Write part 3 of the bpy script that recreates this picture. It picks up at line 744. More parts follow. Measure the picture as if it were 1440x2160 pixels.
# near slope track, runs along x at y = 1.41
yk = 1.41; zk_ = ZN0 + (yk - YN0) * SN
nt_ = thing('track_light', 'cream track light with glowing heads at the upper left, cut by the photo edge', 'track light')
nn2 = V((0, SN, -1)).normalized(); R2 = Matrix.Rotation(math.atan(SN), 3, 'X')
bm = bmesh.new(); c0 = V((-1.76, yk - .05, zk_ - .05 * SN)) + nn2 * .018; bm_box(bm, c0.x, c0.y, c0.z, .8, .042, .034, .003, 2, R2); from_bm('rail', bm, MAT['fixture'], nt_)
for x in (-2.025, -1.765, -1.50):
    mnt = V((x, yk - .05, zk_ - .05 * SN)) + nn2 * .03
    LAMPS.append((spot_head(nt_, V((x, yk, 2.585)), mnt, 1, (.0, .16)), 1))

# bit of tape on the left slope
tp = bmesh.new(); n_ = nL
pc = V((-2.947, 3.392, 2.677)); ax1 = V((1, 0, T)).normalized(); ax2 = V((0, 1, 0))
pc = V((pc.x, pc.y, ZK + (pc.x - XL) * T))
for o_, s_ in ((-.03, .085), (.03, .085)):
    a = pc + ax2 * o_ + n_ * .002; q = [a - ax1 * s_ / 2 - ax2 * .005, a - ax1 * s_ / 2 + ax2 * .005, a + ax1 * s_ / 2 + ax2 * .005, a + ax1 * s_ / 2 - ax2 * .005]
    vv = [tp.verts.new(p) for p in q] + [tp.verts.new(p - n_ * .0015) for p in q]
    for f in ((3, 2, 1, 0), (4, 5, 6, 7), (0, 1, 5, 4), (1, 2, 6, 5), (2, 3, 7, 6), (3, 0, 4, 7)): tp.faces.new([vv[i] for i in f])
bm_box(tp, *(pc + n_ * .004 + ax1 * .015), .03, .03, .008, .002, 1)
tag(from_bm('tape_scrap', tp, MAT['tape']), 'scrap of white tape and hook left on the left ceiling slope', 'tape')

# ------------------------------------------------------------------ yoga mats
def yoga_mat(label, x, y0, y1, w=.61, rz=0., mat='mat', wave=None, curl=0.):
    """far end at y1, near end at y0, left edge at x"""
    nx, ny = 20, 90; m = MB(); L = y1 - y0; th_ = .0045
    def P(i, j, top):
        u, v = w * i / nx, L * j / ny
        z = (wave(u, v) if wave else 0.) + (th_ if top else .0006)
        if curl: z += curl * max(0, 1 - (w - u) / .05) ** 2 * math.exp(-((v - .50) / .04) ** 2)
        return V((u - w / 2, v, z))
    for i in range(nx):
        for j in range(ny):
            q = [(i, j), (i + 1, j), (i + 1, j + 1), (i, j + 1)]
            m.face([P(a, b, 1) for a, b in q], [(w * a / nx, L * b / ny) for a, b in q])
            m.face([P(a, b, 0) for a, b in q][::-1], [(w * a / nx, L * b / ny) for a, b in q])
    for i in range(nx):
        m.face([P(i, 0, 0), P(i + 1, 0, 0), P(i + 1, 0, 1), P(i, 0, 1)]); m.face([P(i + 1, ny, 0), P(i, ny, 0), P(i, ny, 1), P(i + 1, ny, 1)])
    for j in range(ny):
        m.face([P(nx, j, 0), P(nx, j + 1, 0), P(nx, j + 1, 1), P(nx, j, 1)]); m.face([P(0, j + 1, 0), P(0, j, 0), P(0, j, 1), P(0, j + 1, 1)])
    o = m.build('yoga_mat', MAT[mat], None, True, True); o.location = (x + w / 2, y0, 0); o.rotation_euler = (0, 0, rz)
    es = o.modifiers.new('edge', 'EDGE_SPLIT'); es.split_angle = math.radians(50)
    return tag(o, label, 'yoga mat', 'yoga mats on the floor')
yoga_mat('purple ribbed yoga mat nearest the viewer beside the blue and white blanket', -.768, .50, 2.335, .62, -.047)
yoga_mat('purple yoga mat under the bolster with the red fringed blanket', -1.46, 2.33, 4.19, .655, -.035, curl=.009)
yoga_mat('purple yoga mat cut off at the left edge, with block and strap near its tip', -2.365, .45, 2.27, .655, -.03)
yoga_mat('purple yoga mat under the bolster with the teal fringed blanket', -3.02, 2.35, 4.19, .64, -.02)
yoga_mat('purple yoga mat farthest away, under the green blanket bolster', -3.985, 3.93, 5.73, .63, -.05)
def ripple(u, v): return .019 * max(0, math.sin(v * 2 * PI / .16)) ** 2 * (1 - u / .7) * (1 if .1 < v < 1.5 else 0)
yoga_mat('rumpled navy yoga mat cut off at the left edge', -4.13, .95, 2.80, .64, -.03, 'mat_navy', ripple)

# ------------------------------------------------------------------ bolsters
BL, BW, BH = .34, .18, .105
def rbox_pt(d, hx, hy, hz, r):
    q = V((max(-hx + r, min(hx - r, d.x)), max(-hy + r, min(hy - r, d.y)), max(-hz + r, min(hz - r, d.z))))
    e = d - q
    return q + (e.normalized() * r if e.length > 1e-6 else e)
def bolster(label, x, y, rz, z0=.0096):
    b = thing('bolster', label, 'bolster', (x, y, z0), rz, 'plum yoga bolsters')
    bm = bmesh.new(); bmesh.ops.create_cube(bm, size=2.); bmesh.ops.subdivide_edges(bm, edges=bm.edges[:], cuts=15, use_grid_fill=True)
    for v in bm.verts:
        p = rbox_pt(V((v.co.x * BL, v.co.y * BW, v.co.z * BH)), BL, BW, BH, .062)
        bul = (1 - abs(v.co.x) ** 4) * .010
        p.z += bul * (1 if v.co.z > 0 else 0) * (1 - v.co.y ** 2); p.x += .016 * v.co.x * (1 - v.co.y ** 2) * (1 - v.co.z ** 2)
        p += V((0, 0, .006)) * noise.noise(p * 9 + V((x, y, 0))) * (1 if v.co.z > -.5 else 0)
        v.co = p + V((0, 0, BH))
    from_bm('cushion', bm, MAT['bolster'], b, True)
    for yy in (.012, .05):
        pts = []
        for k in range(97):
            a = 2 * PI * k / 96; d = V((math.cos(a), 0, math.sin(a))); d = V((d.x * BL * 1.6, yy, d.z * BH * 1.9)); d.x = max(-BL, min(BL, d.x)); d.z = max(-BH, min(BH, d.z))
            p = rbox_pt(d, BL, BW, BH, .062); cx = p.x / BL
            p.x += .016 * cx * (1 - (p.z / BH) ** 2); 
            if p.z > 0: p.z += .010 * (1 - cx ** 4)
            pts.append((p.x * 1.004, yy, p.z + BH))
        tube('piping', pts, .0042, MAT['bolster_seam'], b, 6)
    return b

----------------

EXERCISE: Please give an exact restatement of only the lines from the beginning of the material above to the line with "1, (.0, .16)), 1))", inclusive.

OUTPUT OF THE TASK:
Write part 3 of the bpy script that recreates this picture. It picks up at line 744. More parts follow. Measure the picture as if it were 1440x2160 pixels.
# near slope track, runs along x at y = 1.41
yk = 1.41; zk_ = ZN0 + (yk - YN0) * SN
nt_ = thing('track_light', 'cream track light with glowing heads at the upper left, cut by the photo edge', 'track light')
nn2 = V((0, SN, -1)).normalized(); R2 = Matrix.Rotation(math.atan(SN), 3, 'X')
bm = bmesh.new(); c0 = V((-1.76, yk - .05, zk_ - .05 * SN)) + nn2 * .018; bm_box(bm, c0.x, c0.y, c0.z, .8, .042, .034, .003, 2, R2); from_bm('rail', bm, MAT['fixture'], nt_)
for x in (-2.025, -1.765, -1.50):
    mnt = V((x, yk - .05, zk_ - .05 * SN)) + nn2 * .03
    LAMPS.append((spot_head(nt_, V((x, yk, 2.585)), mnt, 1, (.0, .16)), 1))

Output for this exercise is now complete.